June 24, 2011

Daylight Pterosaurs in Singapore

Last year, I received an email from an eyewitess who saw two pterosaurs in daylight when he was a boy in what is now part of Singapore. Somewhere between about 1958 and 1961, he was "wandering some distance from the village and was out on an adventure hunt one hot afternoon in a forested area."

He "came across a pair of them flying together and circling some tall palm trees (those with small orange coloured fruits) and then helping themselves to the fruits." He failed to recognize the significance of the flying creatures at that time; only recently has he concluded that he had seen living pterosaurs.

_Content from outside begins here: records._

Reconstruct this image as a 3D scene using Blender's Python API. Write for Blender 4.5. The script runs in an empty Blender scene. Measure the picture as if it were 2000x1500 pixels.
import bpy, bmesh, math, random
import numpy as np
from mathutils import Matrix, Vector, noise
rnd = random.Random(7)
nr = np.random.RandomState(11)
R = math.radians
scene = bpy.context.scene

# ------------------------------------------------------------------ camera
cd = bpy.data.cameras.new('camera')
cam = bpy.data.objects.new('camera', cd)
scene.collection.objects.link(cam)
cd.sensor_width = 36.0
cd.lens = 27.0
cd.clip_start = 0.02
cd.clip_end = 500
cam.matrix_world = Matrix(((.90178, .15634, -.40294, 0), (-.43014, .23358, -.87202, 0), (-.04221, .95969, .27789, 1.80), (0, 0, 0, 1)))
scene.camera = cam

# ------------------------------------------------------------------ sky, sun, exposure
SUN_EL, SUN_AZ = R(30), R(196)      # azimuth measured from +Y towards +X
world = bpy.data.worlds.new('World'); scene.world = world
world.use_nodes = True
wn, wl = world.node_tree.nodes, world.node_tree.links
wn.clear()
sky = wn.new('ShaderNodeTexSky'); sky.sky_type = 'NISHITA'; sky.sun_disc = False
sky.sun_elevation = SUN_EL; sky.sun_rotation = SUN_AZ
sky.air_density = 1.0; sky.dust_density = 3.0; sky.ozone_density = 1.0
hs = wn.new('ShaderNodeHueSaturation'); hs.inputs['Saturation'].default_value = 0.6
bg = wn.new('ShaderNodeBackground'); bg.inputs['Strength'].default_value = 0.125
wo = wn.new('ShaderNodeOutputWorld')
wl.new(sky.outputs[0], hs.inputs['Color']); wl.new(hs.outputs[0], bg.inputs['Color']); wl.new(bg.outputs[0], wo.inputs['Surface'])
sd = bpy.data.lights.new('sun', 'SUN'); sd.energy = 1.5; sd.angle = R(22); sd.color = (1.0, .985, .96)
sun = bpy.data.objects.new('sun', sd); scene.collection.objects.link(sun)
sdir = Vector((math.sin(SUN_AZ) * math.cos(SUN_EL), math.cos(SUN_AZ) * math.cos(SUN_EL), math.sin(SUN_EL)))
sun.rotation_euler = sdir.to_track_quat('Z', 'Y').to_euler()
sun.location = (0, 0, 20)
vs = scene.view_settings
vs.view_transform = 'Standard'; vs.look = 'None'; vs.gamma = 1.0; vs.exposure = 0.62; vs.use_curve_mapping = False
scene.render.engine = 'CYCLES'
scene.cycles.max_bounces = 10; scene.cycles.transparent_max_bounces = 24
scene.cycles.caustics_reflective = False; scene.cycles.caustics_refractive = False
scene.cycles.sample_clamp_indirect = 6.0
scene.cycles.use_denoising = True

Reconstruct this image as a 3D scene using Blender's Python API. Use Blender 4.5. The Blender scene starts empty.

Low Cheng is well aware of the fruit bat called, in English, "Flying Fox." The two flying creatures he observed were far different: "they did not glide like these smaller creatures [fruit bats]. I have seen flying foxes many times at my location before (mostly seen in the night although sometimes we see them in the day too).

Pterodactyl in Singapore
My sighting occurred probably between the period 1958 – 1960 thereabouts when I was still a little kid. In those days we lived in a small village which was near a densely wooded area. Of course with the general development of Singapore to a metropolitan state it is today, the creatures, if they had propagated, would have [ventured] further south to the wilder regions to avoid civilisation . . .
Flying Fox Fruit Bat
For many years, reports of “pterodactyls” in Papua New Guinea were dismissed as misidentifications of Flying Fox fruit bats. Recent investigations on Umboi Island, however, bring to light an astonishing possibility: The creature called “ropen” does not hang upside down from a branch but holds itself upright on tree trunks. In addition, the ropen does not eat fruit but fish that it catches on reefs by using a bioluminescent glow as it flies at night, over the water. If that was not enough to contradict the fruit bat, the ropen has a long tail, almost half as long as its wingspan. Some reports indicate that there is something at the end of the tail that may correspond to the Rhamphorhynchoid tail flange.